In the fall of 1912 Aldo Leopold, the newly appointed supervisor of the Carson National Forest, married Estella Luna Otero Bergere, a prominent daughter of Santa Fe, and together they moved into their new house, “Mi Casita,” in the remote village of Tres Piedras, New Mexico. One hundred years later, in the summer of 2012, the doors to Mi Casita opened to a new generation of writers, thinkers, and artists interested in exploring connections in our communities and cultures, and in our lives and landscapes. The Aldo and Estella Leopold Residency provides an inspiring retreat for writers and artists in the physical context of the Leopold’s first home, and in the intellectual context of land ethics. Our mission is to enhance the relevance and cultural awareness of Aldo Leopold’s ideas in addressing the pressing environmental issues and conservation opportunities of our time.
Residents are invited for up to a one-month stay at Mi Casita during the months of May to October. Each year the Residency’s steering committee invites two writers (selected from a pool of college students, graduate students, post-graduate students, and other emerging and mid-career professional writer applicants) to become residents. Each resident receives a stipend of $500 to help defray travel and living expenses. In exchange, and in addition to whatever other projects the resident pursues, each resident commits to offering a public presentation of their work in nearby Taos, New Mexico, sometime during or immediately after their Mi Casita stay.
Our Mission
Aldo Leopold is the author of A Sand County Almanac in which he asserts his land ethic: “A thing is right when it tends to preserve the integrity, stability, and beauty of the biotic community.

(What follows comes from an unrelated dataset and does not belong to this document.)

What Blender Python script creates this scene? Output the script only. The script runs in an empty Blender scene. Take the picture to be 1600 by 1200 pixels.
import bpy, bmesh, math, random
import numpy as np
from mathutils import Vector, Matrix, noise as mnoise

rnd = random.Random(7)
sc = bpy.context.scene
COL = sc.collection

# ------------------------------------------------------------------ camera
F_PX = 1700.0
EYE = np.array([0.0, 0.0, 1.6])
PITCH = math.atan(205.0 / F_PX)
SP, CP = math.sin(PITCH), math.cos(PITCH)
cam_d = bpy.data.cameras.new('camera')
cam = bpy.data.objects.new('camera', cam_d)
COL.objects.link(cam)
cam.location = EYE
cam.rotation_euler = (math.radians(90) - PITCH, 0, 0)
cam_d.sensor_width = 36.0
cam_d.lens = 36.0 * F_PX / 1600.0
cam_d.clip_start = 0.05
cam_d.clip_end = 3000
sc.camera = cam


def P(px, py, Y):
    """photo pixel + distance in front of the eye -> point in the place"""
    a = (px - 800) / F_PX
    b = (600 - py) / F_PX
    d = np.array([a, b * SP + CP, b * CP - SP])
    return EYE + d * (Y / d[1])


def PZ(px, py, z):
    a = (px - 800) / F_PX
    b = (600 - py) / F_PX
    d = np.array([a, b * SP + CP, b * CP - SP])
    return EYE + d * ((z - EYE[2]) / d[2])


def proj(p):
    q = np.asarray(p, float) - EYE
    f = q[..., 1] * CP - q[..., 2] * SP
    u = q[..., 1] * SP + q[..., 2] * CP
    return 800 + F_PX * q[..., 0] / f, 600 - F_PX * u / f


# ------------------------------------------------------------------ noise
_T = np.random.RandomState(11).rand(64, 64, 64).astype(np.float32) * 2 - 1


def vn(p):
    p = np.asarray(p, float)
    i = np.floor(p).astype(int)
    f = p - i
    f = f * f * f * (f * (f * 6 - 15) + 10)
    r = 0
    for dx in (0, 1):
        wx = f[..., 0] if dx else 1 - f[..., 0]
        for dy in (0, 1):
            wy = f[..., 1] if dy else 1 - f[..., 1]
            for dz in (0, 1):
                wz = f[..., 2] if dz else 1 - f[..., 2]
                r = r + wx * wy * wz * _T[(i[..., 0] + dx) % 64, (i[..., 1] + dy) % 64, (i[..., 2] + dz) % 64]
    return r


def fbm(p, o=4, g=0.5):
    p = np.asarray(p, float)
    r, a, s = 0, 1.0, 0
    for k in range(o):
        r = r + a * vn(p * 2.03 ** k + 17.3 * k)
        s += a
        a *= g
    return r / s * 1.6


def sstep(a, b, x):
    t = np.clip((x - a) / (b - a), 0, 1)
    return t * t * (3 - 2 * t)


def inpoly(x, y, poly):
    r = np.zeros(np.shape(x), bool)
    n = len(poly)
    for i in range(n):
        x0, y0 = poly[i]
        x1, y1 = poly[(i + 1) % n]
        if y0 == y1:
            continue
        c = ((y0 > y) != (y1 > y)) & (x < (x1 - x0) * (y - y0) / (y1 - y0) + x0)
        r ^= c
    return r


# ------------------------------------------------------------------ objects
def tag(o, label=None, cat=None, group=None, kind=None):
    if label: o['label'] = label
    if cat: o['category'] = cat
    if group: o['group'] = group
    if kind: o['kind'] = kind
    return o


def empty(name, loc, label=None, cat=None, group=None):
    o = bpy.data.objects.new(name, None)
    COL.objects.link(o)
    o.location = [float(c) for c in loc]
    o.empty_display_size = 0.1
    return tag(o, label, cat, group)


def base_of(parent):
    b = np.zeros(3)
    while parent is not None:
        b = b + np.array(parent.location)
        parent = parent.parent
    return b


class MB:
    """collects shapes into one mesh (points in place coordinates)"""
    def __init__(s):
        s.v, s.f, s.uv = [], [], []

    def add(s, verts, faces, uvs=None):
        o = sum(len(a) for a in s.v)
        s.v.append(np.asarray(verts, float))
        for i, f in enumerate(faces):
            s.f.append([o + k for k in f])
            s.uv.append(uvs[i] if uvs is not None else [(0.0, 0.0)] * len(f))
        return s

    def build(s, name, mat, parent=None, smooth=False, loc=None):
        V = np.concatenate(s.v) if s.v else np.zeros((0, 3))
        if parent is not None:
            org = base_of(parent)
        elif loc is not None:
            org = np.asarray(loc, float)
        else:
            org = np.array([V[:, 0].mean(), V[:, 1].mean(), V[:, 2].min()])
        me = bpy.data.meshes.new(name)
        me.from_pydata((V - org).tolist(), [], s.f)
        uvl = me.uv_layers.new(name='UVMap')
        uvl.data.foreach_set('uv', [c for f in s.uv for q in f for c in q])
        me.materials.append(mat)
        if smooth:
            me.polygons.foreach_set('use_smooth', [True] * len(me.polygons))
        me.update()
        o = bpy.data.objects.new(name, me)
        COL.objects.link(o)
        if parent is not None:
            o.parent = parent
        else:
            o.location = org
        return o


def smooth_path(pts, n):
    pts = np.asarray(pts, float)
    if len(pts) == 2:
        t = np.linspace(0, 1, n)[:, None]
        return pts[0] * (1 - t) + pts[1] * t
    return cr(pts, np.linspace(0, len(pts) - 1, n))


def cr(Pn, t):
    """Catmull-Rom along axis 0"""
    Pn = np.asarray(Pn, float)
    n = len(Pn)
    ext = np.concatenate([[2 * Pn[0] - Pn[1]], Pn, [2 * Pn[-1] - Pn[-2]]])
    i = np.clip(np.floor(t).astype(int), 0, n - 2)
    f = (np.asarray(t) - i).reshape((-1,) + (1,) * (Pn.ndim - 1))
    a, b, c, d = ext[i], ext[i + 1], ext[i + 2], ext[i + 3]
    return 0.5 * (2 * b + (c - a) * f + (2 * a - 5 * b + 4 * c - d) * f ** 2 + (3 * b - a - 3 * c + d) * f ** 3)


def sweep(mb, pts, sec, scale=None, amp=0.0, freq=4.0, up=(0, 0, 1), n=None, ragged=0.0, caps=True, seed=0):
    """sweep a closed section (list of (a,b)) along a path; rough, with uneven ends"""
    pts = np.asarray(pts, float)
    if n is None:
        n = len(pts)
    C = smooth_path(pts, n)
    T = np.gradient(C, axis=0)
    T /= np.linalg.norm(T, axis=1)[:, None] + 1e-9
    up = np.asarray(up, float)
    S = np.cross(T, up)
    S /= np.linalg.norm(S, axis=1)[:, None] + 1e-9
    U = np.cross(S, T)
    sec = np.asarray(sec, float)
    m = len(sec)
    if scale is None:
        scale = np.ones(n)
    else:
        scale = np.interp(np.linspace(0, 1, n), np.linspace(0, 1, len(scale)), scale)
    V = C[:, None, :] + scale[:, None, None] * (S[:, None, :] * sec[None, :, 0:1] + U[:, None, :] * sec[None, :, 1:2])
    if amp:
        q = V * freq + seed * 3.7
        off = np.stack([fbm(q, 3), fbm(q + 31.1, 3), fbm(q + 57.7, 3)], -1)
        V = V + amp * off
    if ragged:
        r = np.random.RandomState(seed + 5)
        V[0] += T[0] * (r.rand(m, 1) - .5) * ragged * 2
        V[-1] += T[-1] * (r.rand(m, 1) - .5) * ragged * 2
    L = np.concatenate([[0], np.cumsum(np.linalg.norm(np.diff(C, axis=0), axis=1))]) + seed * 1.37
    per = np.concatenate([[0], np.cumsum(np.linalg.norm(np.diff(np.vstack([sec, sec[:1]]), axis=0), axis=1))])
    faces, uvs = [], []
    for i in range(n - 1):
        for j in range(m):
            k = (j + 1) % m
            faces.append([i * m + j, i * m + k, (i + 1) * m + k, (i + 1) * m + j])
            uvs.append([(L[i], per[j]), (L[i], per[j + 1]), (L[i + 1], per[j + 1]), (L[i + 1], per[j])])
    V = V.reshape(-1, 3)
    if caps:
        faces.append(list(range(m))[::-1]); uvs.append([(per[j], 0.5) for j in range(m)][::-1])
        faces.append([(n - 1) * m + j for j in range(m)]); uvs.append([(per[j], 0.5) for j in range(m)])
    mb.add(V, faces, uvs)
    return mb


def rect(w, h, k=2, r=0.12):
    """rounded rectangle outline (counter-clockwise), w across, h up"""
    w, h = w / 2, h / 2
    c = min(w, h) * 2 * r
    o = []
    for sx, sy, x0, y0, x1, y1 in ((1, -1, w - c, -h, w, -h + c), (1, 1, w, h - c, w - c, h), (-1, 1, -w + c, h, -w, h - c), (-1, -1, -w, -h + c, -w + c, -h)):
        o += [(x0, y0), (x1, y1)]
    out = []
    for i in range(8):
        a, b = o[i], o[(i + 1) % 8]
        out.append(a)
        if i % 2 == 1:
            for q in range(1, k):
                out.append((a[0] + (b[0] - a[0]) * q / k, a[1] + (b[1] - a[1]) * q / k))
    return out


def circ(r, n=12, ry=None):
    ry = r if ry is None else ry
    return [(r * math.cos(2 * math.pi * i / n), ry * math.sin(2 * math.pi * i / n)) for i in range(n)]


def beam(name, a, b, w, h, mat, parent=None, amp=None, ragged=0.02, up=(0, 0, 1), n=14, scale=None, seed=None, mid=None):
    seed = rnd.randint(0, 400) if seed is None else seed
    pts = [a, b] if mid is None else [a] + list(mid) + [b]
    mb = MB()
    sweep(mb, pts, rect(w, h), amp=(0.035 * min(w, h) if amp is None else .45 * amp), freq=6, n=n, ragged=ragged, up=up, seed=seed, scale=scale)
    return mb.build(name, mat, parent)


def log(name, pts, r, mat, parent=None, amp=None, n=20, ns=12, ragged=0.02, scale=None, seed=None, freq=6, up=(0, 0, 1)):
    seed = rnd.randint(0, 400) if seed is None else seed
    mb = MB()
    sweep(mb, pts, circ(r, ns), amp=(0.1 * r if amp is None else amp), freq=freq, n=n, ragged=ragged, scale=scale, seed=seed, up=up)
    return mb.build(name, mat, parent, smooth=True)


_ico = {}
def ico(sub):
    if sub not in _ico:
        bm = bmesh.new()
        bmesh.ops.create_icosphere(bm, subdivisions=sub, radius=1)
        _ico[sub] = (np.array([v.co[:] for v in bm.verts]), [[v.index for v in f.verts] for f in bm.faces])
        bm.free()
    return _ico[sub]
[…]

It is wrong when it tends otherwise.”
The Leopold Writing Program builds on Aldo Leopold’s legacy as a writer by inspiring the next generation to participate in the evolution of environmental ethics through the written word. Our MISSION is to create an intergenerational network of leaders who, by virtue of their writing talent, have the potential to change the cultural story about the relationship between humans and Nature.